Thanks for your kind words, Mike. I'm pleased you enjoyed the book.
Initially, I presumed I'd have little part in ordering the stories, that the publisher would assert their authority here. But with the exception of a couple, I was encouraged to do this myself. Easy, I thought, until I began. For me the collection is thematically disparate/eclectic: some comic tales, some dark and disturbing stories, some tender moments rich in pathos. It was tempting to gather these together, perhaps even divide the book into three sections.
But I realised I wanted the reader to come to each story with no expectations, no sense that each story would resemble the last. After all, I wouldn't want a reader to get too comfortable.

Mike Jarman said...

Thanks Tom! Perhaps it's just me, but emotionally, I tumbled into your book. I very much look forward to your next. Someone here is going to be very lucky, and I hope, like me, your collection of stories stops them in their tracks.

Kath said...

Fascinating interview. Thanks to both of you for allowing us to eavesdrop. I was looking forward to reading The Method anyway but after reading such high praise from you, Nicola, I'm incredibly grateful that Tom's book is out today and I won't have to wait too long to get my copy.
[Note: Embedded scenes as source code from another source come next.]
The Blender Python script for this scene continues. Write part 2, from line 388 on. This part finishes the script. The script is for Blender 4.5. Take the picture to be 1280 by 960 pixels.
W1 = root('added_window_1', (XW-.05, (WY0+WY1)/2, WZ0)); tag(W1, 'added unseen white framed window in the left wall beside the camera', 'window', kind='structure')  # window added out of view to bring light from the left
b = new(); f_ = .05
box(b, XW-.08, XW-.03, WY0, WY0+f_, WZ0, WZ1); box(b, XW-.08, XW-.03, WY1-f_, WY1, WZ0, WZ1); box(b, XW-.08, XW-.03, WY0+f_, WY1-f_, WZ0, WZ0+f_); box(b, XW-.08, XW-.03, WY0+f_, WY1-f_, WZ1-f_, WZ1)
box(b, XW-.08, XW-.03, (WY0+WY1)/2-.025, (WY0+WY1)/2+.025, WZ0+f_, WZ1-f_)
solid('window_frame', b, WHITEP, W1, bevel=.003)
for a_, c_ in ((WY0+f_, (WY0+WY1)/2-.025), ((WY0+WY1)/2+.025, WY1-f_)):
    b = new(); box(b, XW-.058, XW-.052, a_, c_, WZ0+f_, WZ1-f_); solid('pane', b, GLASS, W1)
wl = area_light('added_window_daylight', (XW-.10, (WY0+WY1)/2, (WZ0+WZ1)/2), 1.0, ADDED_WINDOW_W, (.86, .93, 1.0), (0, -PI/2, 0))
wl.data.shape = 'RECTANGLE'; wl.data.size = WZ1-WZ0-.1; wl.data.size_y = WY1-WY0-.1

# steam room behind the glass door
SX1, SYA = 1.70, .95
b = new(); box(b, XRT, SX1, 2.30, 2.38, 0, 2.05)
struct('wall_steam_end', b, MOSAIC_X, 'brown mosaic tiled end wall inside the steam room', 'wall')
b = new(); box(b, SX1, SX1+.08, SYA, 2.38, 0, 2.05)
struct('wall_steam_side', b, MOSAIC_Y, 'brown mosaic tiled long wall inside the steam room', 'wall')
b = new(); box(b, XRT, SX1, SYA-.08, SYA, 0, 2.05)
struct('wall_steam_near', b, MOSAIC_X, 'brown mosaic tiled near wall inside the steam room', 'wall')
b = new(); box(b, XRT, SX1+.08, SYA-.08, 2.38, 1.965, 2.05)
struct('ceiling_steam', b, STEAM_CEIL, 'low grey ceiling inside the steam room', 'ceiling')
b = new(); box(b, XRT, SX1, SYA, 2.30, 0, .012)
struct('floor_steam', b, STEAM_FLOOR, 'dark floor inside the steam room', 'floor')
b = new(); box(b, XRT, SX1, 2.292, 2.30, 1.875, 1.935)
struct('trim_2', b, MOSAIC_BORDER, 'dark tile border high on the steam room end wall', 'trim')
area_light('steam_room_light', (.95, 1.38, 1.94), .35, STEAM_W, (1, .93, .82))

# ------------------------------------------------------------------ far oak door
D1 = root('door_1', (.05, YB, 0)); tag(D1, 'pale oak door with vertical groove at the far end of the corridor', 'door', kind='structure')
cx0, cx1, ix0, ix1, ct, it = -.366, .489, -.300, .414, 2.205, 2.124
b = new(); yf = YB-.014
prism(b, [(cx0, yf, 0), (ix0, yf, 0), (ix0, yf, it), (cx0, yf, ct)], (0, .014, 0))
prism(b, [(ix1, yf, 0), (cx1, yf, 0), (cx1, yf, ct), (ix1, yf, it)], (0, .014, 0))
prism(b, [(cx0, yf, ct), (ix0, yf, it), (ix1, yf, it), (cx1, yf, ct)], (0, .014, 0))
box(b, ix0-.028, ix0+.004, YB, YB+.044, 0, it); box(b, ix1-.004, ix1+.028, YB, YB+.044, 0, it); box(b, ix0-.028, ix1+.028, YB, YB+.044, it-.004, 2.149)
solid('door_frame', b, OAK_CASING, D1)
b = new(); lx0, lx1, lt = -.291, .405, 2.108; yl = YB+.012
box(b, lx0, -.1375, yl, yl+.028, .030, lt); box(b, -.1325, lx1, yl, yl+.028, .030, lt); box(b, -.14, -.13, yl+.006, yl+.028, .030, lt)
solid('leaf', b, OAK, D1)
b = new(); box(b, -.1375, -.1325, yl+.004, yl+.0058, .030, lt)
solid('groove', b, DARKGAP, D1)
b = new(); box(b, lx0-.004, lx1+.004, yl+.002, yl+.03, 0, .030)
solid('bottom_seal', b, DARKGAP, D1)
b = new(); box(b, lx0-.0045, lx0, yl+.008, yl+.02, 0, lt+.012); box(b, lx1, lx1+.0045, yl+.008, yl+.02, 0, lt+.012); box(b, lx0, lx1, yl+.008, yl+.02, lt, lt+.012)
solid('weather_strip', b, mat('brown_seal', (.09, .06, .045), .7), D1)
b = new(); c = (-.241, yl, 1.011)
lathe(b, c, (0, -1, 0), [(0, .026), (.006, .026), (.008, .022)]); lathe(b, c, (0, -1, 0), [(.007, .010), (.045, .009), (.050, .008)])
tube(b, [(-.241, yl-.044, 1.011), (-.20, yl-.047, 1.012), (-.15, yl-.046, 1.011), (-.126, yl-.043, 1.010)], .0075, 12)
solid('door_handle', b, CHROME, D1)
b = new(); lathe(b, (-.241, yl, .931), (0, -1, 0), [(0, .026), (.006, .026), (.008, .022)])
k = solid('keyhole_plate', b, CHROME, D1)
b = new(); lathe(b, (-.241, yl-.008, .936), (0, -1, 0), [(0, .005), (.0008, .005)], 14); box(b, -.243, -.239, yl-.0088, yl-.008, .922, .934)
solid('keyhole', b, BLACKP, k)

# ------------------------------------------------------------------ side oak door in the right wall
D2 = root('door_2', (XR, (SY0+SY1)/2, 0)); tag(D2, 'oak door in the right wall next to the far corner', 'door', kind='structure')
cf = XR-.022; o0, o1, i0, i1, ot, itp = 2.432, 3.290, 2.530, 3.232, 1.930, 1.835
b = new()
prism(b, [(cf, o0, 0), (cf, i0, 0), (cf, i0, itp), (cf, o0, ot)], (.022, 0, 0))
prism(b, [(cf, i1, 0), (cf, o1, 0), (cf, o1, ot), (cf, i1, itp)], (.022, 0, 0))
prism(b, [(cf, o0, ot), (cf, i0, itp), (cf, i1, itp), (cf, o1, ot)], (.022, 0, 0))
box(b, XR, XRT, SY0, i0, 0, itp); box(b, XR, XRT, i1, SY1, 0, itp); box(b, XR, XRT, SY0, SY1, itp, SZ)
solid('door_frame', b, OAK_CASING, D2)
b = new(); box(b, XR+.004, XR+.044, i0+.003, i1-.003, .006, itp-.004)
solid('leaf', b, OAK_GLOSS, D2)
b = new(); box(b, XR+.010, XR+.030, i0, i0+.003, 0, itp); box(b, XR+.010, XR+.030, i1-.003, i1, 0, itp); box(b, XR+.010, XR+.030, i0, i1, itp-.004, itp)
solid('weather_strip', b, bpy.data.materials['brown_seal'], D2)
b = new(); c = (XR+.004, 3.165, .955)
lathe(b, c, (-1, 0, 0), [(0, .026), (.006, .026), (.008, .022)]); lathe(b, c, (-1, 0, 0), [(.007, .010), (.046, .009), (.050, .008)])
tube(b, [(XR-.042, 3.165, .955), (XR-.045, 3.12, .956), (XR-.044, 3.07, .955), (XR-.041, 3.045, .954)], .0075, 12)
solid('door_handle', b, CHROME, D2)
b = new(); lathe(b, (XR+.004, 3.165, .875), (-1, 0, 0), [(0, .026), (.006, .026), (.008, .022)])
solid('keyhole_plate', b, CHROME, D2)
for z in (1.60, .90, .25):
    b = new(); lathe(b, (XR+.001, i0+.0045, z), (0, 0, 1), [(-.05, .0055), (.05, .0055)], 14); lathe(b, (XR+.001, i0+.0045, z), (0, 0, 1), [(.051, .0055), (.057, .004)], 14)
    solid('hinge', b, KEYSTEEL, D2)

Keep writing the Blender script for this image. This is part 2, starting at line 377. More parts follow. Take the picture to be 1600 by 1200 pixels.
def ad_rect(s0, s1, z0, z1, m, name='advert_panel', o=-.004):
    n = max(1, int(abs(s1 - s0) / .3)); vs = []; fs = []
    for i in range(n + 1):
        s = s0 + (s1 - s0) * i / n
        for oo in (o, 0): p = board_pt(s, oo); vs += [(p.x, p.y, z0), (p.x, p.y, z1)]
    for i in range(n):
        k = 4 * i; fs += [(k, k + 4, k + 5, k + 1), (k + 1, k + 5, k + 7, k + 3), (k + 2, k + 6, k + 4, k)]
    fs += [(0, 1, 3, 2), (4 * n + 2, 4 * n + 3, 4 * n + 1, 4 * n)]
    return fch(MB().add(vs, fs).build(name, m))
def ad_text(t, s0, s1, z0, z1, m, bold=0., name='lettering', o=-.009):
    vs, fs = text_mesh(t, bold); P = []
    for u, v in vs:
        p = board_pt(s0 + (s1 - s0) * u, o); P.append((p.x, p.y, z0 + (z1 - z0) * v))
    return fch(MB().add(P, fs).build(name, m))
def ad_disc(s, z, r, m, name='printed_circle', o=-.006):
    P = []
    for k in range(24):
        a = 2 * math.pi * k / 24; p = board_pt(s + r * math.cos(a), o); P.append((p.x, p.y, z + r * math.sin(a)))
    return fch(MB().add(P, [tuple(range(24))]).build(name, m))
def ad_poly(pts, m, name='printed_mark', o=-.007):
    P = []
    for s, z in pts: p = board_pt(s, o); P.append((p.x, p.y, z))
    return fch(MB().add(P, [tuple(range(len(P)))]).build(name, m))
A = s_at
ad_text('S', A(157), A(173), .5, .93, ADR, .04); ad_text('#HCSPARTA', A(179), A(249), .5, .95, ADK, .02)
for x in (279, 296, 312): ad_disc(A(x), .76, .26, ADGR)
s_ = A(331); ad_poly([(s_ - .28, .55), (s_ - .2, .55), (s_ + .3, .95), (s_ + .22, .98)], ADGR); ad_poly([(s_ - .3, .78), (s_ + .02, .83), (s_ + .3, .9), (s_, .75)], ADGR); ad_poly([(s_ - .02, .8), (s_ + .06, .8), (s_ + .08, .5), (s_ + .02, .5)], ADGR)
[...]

Short stories are my drug of choice, whether reading or writing them. They can contain a whole truth or an entire world or offer you a glimpse of a moment in someone's life that tells you more about yourself or the world you live in. I know when I read a good short story that I will feel as satisfied by it, as if I had read novel-length fiction and that the best short stories will stay with me for as long as my favourite novels do.